What is “Byzantine”?

This is an excerpt from Wikipedia:

“The Byzantine Empire, also referred to as the Eastern Roman Empire or Byzantium, was the continuation of the Roman Empire primarily in its eastern provinces during Late Antiquity and the Middle Ages, when its capital city was Constantinople. It survived the fragmentation and fall of the Western Roman Empire in the 5th century AD and continued to exist for an additional thousand years until the fall of Constantinople to the Ottoman Empire in 1453. During most of its existence, the empire remained the most powerful economic, cultural, and military force in Europe.”
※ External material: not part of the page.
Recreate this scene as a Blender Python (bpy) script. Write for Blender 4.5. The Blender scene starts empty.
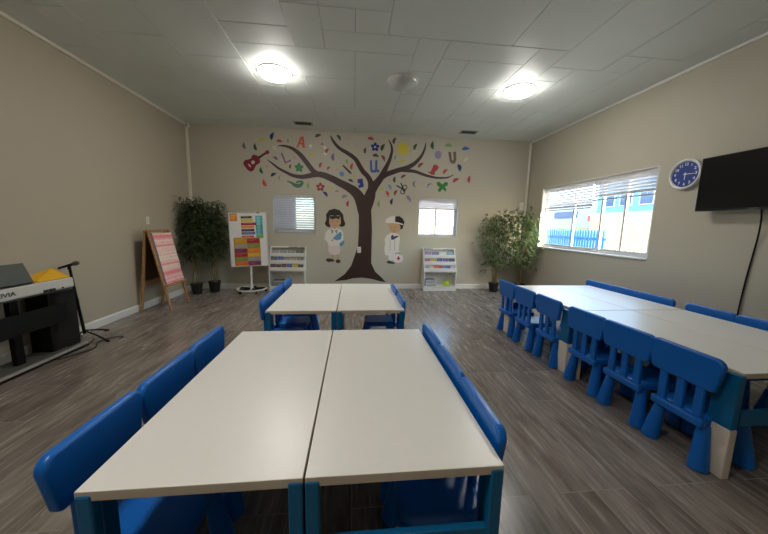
SKY_S, SUN_S, EXPO = 1.7, 14, .58
import bpy, math, random
from mathutils import Vector, Matrix, noise
random.seed(7)
SC = bpy.context.scene
COL = SC.collection
PI = math.pi
# ---- room (metres). camera stands at x=0, y=0; back wall far along +y
XL, XR, YB, YF, H = -3.139, 3.720, 6.209, -1.70, 3.132
CAMZ = 1.318

# ------------------------------------------------------------------ materials
def lin(c):
    return tuple(((v/255.0)/12.92 if v/255.0 <= .04045 else ((v/255.0+.055)/1.055)**2.4) for v in c)
def node(nt, t, **k):
    n = nt.nodes.new(t)
    for a, b in k.items():
        setattr(n, a, b)
    return n
def M(name, rgb, rough=.5, metal=0, var=.06, scale=30., bump=0., spec=.5, coat=0., emis=None, es=0.):
    m = bpy.data.materials.new(name); m.use_nodes = True
    nt = m.node_tree; b = nt.nodes['Principled BSDF']
    c = lin(rgb)
    tc = node(nt, 'ShaderNodeTexCoord'); nz = node(nt, 'ShaderNodeTexNoise')
    nz.inputs['Scale'].default_value = scale; nz.inputs['Detail'].default_value = 4
    nt.links.new(tc.outputs['Object'], nz.inputs['Vector'])
    mx = node(nt, 'ShaderNodeMix', data_type='RGBA')
    mx.inputs[6].default_value = (*[v*(1-var) for v in c], 1); mx.inputs[7].default_value = (*[min(1, v*(1+var)) for v in c], 1)
    nt.links.new(nz.outputs['Fac'], mx.inputs[0]); nt.links.new(mx.outputs[2], b.inputs['Base Color'])
    b.inputs['Roughness'].default_value = rough; b.inputs['Metallic'].default_value = metal
    b.inputs['Specular IOR Level'].default_value = spec; b.inputs['Coat Weight'].default_value = coat
    if bump:
        bp = node(nt, 'ShaderNodeBump'); bp.inputs['Strength'].default_value = bump; bp.inputs['Distance'].default_value = .002
        nt.links.new(nz.outputs['Fac'], bp.inputs['Height']); nt.links.new(bp.outputs['Normal'], b.inputs['Normal'])
    if emis:
        b.inputs['Emission Color'].default_value = (*lin(emis), 1); b.inputs['Emission Strength'].default_value = es
    return m

def floor_material():
    m = bpy.data.materials.new('grey_oak_planks'); m.use_nodes = True
    nt = m.node_tree; b = nt.nodes['Principled BSDF']; L = nt.links.new
    g = node(nt, 'ShaderNodeNewGeometry')
    mp = node(nt, 'ShaderNodeMapping'); mp.inputs['Rotation'].default_value = (0, 0, -PI/2); L(g.outputs['Position'], mp.inputs['Vector'])
    br = node(nt, 'ShaderNodeTexBrick'); br.offset = .37; br.offset_frequency = 3
    br.inputs['Scale'].default_value = 1; br.inputs['Brick Width'].default_value = 1.24; br.inputs['Row Height'].default_value = .176
    br.inputs['Mortar Size'].default_value = .0022; br.inputs['Mortar Smooth'].default_value = .2; br.inputs['Bias'].default_value = 0
    br.inputs['Color1'].default_value = (.0, .0, .0, 1); br.inputs['Color2'].default_value = (1, 1, 1, 1); br.inputs['Mortar'].default_value = (.5, .5, .5, 1)
    L(mp.outputs[0], br.inputs['Vector'])
    # grain, shifted per plank
    add = node(nt, 'ShaderNodeVectorMath', operation='MULTIPLY_ADD')
    L(br.outputs['Color'], add.inputs[0]); add.inputs[1].default_value = (13, 7, 5); L(mp.outputs[0], add.inputs[2])
    st = node(nt, 'ShaderNodeMapping'); st.inputs['Scale'].default_value = (1.5, 17, 1); L(add.outputs[0], st.inputs['Vector'])
    gr = node(nt, 'ShaderNodeTexNoise'); gr.inputs['Scale'].default_value = 2.6; gr.inputs['Detail'].default_value = 10; gr.inputs['Roughness'].default_value = .65; gr.inputs['Distortion'].default_value = .3
    L(st.outputs[0], gr.inputs['Vector'])
    st2 = node(nt, 'ShaderNodeMapping'); st2.inputs['Scale'].default_value = (1.6, 6, 1); L(add.outputs[0], st2.inputs['Vector'])
    kn = node(nt, 'ShaderNodeTexNoise'); kn.inputs['Scale'].default_value = 1.4; kn.inputs['Detail'].default_value = 5; L(st2.outputs[0], kn.inputs['Vector'])
    r1 = node(nt, 'ShaderNodeValToRGB'); e = r1.color_ramp.elements
    e[0].position = .3; e[0].color = (*lin((114, 105, 97)), 1); e[1].position = .72; e[1].color = (*lin((160, 151, 142)), 1)
    L(gr.outputs['Fac'], r1.inputs[0])
    r2 = node(nt, 'ShaderNodeValToRGB'); e = r2.color_ramp.elements
    e[0].position = .34; e[0].color = (.56, .52, .48, 1); e[1].position = .48; e[1].color = (1, 1, 1, 1)
    L(kn.outputs['Fac'], r2.inputs[0])
    mu = node(nt, 'ShaderNodeMix', data_type='RGBA', blend_type='MULTIPLY'); mu.inputs[0].default_value = .8
    L(r1.outputs[0], mu.inputs[6]); L(r2.outputs[0], mu.inputs[7])
    r3 = node(nt, 'ShaderNodeValToRGB'); e = r3.color_ramp.elements
    e[0].color = (.76, .74, .72, 1); e[1].color = (1.14, 1.13, 1.12, 1)
    L(br.outputs['Color'], r3.inputs[0])
    mu2 = node(nt, 'ShaderNodeMix', data_type='RGBA', blend_type='MULTIPLY'); mu2.inputs[0].default_value = 1
    L(mu.outputs[2], mu2.inputs[6]); L(r3.outputs[0], mu2.inputs[7])
    mo = node(nt, 'ShaderNodeMix', data_type='RGBA'); L(br.outputs['Fac'], mo.inputs[0]); L(mu2.outputs[2], mo.inputs[6]); mo.inputs[7].default_value = (*lin((170, 162, 150)), 1)
    # the light joint line shows only here and there
    jn = node(nt, 'ShaderNodeTexNoise'); jn.inputs['Scale'].default_value = 1.1; jn.inputs['Detail'].default_value = 2; L(g.outputs['Position'], jn.inputs['Vector'])
    jr = node(nt, 'ShaderNodeMapRange'); jr.inputs['From Min'].default_value = .42; jr.inputs['From Max'].default_value = .62; jr.inputs['To Min'].default_value = .5; L(jn.outputs['Fac'], jr.inputs['Value'])
    jm = node(nt, 'ShaderNodeMath', operation='MULTIPLY'); L(br.outputs['Fac'], jm.inputs[0]); L(jr.outputs[0], jm.inputs[1]); L(jm.outputs[0], mo.inputs[0])
    L(mo.outputs[2], b.inputs['Base Color'])
    rr = node(nt, 'ShaderNodeMapRange'); rr.inputs['To Min'].default_value = .19; rr.inputs['To Max'].default_value = .33
    L(gr.outputs['Fac'], rr.inputs['Value']); L(rr.outputs[0], b.inputs['Roughness'])
    bp = node(nt, 'ShaderNodeBump'); bp.inputs['Strength'].default_value = .22; bp.inputs['Distance'].default_value = .002
    sb = node(nt, 'ShaderNodeMath', operation='MULTIPLY_ADD'); L(br.outputs['Fac'], sb.inputs[0]); sb.inputs[1].default_value = -1.2; L(gr.outputs['Fac'], sb.inputs[2])
    L(sb.outputs[0], bp.inputs['Height']); L(bp.outputs['Normal'], b.inputs['Normal'])
    return m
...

Read more in another article on Wikipedia.

My visit

I arrived at the Hosios Loukas monastery in the Easter week of 2023, on a road trip to several World Heritage Sites west and north of Athens. Contrary to my plans I unfortunately missed the Daphni Monastery outside Athens. It was not open the day I was around. In addition I almost missed the Hosios Loukas as well. The opening hours (0830-1530) were coming to a close, so I had to hasten through one of the churches and a gallery that still had not locked their doors.

After this I had time to freely admire the courtyards and exterior of the buildings. Also, I had the opportunity to relax in the shade of the trees outside. At this time, it was a tranquil place as well as being an active monastery. The view of the valley below is wonderful and the whole atmosphere calls upon a sentiment of relaxation and contemplation. Indeed, that is just what a monastery is all about.

Other sites

On my road trip in Greece I came across several other World Heritage Sites dating back to Greek’s Byzantine period. Mystras developed after the middle of the 13th century as the seat of the secular and ecclesiastical authorities of the Byzantine Empire in the Peloponnese. At Meteora I found a spectacular landscape with Byzantine monasteries on top of steep rocks.